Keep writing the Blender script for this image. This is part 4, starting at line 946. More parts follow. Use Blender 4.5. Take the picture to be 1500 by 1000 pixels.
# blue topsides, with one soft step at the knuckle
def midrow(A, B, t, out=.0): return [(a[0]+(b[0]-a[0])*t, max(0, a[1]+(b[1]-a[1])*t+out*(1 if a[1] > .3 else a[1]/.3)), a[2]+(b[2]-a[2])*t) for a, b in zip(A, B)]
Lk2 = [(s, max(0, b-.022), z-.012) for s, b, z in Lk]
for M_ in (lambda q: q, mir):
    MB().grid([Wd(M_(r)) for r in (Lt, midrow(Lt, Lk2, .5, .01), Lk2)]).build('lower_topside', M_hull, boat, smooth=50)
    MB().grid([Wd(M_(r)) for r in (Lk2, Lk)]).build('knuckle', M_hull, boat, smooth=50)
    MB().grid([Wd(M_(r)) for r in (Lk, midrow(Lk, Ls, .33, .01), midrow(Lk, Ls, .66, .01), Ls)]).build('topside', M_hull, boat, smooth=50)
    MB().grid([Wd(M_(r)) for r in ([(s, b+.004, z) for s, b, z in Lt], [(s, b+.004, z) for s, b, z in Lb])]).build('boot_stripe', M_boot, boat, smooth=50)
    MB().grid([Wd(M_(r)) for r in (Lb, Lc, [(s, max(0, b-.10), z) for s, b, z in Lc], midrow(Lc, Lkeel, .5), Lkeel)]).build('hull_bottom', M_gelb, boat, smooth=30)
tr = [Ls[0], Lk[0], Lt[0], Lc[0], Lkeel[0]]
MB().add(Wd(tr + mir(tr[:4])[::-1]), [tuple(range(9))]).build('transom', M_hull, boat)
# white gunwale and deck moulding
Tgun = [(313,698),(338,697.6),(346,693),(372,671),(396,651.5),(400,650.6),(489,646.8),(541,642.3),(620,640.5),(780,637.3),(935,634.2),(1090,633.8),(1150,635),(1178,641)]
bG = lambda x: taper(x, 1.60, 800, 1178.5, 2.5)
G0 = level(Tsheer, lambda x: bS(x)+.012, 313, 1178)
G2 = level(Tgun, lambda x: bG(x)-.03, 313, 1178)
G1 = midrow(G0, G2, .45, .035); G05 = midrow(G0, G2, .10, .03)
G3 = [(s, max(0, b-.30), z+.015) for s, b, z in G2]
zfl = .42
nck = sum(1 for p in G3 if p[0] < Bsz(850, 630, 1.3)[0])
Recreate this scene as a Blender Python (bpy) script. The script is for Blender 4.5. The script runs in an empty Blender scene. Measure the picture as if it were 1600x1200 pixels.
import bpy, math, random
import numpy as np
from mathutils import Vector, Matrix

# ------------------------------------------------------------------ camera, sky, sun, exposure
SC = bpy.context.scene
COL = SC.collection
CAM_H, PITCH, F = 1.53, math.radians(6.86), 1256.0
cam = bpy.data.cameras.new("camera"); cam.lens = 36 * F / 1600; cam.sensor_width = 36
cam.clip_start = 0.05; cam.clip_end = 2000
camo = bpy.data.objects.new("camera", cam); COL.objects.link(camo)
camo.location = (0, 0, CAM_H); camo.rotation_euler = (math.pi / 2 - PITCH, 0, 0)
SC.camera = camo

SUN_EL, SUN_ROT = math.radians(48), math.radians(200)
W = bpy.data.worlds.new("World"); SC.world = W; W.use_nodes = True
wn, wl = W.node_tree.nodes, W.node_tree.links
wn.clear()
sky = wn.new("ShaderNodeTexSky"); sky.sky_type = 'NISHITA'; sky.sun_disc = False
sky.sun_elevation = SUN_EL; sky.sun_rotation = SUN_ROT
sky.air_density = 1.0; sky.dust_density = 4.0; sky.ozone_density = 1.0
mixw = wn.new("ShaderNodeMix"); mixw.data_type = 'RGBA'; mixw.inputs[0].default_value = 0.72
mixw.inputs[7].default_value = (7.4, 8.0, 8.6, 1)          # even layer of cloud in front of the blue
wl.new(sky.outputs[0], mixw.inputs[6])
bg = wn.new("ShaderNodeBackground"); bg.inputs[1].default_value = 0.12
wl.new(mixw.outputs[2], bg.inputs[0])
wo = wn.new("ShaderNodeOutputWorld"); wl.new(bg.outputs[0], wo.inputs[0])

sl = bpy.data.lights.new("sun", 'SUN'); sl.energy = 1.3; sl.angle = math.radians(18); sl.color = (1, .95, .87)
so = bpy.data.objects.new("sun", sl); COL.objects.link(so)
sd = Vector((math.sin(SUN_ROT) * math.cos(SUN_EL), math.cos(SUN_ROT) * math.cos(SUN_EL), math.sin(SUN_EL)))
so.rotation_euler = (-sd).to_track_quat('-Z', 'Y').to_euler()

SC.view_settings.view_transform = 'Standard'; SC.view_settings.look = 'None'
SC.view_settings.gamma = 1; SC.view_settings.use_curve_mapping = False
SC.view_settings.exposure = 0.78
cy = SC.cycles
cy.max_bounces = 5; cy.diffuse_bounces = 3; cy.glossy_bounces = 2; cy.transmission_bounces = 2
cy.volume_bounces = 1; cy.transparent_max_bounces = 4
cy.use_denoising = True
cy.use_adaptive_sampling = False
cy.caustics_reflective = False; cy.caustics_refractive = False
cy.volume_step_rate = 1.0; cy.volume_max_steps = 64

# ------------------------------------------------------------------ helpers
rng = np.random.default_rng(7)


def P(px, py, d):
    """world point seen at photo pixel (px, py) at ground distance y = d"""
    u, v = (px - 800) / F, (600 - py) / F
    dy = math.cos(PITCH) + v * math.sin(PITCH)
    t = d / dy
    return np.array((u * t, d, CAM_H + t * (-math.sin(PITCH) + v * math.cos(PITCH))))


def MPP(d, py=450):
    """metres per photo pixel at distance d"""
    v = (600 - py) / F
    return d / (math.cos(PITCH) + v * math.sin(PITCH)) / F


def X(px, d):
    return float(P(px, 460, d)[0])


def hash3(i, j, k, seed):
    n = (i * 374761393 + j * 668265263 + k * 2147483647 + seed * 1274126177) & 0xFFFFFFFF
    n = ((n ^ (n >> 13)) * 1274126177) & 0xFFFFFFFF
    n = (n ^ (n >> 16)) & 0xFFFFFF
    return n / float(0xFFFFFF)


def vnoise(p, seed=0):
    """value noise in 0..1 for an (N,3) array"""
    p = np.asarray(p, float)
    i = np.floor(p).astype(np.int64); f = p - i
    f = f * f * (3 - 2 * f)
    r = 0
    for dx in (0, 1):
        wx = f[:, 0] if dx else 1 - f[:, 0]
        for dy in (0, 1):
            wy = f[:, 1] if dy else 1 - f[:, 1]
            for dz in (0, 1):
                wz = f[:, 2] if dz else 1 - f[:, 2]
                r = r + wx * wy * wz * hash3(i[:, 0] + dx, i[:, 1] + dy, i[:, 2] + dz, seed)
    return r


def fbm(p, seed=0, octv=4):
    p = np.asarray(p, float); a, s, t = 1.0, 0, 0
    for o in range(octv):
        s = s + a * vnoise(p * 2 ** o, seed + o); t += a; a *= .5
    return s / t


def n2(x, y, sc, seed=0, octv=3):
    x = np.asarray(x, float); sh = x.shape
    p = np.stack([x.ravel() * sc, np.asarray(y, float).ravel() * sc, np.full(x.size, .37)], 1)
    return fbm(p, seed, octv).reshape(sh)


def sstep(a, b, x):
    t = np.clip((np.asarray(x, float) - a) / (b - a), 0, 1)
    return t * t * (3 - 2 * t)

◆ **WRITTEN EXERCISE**
Tally the lines in this data that hold the word "scene" and state only the count.

◆ **CORRECT RESULT**
2